### Task description
Locate each line with the string "scene" in the listing below and copy it.

----------------

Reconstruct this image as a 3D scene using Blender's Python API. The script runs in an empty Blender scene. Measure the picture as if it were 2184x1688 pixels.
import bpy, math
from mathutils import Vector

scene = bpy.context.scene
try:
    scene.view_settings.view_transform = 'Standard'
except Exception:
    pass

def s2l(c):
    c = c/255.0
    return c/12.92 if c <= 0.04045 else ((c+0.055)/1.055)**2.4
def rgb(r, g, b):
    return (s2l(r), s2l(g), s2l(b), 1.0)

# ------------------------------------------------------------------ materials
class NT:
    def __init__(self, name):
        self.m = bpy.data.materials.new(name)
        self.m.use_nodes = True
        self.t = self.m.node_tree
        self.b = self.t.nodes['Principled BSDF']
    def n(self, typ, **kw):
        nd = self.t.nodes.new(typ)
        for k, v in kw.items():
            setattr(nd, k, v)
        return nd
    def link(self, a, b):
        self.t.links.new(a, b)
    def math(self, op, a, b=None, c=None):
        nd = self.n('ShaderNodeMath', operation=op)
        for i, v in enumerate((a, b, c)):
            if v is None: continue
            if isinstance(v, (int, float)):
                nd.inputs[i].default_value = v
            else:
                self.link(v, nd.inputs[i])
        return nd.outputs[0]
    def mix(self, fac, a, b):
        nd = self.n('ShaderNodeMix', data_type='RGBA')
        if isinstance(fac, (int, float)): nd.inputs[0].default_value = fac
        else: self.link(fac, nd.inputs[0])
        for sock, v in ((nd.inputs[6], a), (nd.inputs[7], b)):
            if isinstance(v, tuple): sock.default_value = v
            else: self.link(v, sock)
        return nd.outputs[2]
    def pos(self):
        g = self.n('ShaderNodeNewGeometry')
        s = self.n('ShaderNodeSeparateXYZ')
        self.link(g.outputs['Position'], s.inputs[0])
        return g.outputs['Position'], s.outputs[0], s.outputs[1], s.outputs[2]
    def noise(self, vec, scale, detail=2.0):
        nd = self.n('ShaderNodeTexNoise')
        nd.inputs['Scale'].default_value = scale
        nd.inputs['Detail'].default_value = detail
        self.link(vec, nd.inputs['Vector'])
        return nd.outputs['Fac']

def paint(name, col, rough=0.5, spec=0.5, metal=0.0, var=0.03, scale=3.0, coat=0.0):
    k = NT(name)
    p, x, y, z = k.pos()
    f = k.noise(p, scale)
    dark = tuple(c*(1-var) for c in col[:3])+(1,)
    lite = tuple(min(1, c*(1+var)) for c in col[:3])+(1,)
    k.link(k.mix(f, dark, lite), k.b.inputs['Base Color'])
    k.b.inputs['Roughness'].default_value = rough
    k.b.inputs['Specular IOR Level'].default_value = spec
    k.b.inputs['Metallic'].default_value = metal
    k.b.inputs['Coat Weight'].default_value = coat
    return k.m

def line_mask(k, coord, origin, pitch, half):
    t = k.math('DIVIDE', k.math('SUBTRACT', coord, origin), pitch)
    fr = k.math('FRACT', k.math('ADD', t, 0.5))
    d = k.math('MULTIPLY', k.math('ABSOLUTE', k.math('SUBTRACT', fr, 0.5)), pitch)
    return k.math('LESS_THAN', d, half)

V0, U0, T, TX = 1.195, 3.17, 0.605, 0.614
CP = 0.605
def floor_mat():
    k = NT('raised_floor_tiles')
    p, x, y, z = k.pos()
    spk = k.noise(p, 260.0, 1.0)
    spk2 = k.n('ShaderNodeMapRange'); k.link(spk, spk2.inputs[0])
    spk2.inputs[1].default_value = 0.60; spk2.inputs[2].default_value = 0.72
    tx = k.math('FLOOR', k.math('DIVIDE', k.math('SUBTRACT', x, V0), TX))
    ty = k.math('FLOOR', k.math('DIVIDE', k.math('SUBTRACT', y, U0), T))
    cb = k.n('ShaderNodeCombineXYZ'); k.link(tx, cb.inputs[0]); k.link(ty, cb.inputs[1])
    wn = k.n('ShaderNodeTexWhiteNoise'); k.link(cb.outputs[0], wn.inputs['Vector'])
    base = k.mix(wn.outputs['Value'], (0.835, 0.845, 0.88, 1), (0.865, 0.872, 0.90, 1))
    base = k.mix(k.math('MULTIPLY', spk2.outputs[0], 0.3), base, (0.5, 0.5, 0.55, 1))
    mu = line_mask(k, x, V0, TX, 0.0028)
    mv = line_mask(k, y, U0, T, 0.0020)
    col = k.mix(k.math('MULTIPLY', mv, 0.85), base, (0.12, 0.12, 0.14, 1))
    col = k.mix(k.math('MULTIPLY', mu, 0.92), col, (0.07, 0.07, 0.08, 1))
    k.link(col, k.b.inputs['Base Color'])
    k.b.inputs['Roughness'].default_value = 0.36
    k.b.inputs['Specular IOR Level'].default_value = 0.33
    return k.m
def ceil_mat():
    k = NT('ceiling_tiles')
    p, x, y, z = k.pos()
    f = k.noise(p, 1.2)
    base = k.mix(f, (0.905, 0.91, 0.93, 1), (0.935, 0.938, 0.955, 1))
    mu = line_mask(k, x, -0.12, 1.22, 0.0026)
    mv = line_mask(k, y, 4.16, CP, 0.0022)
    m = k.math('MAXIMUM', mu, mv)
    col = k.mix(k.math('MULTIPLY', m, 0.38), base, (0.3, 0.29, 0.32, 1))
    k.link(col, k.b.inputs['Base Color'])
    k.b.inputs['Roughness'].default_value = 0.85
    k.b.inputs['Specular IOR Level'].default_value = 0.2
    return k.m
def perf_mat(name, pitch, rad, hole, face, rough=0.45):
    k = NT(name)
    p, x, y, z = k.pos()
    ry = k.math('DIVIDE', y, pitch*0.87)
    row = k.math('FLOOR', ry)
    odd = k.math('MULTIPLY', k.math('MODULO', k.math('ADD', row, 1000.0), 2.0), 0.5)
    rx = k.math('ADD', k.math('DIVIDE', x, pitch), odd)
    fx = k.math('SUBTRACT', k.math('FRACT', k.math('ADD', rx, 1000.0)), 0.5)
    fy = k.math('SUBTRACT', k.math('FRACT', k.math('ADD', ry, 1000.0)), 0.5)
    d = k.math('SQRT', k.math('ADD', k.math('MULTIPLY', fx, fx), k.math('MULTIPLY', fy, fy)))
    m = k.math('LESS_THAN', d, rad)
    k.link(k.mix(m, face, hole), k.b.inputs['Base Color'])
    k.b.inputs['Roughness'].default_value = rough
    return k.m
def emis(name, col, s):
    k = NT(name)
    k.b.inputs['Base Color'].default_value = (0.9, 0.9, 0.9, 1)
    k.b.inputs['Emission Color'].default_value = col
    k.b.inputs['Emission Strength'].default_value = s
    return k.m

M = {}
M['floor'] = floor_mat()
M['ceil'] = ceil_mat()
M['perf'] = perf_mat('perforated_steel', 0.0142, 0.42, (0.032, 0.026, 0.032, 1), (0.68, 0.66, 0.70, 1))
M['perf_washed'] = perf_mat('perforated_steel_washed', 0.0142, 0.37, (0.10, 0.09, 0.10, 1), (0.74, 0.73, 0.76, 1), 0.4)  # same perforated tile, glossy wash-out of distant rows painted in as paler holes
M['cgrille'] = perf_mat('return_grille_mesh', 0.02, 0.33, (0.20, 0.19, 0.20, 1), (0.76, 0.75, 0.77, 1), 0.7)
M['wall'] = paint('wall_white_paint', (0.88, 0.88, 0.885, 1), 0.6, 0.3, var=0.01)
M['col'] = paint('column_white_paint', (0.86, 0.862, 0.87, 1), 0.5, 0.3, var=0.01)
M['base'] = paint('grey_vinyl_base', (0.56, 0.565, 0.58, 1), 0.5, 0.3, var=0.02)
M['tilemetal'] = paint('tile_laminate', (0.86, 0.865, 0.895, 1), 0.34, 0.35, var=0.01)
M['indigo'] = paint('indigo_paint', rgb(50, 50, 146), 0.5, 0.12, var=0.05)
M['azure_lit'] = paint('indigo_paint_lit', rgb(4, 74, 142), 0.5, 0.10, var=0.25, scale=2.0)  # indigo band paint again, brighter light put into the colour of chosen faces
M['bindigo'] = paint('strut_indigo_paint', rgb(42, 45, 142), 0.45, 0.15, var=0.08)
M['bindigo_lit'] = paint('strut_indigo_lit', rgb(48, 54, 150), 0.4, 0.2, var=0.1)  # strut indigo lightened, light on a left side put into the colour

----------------

### Reply
Reconstruct this image as a 3D scene using Blender's Python API. The script runs in an empty Blender scene. Measure the picture as if it were 2184x1688 pixels.
scene = bpy.context.scene
    scene.view_settings.view_transform = 'Standard'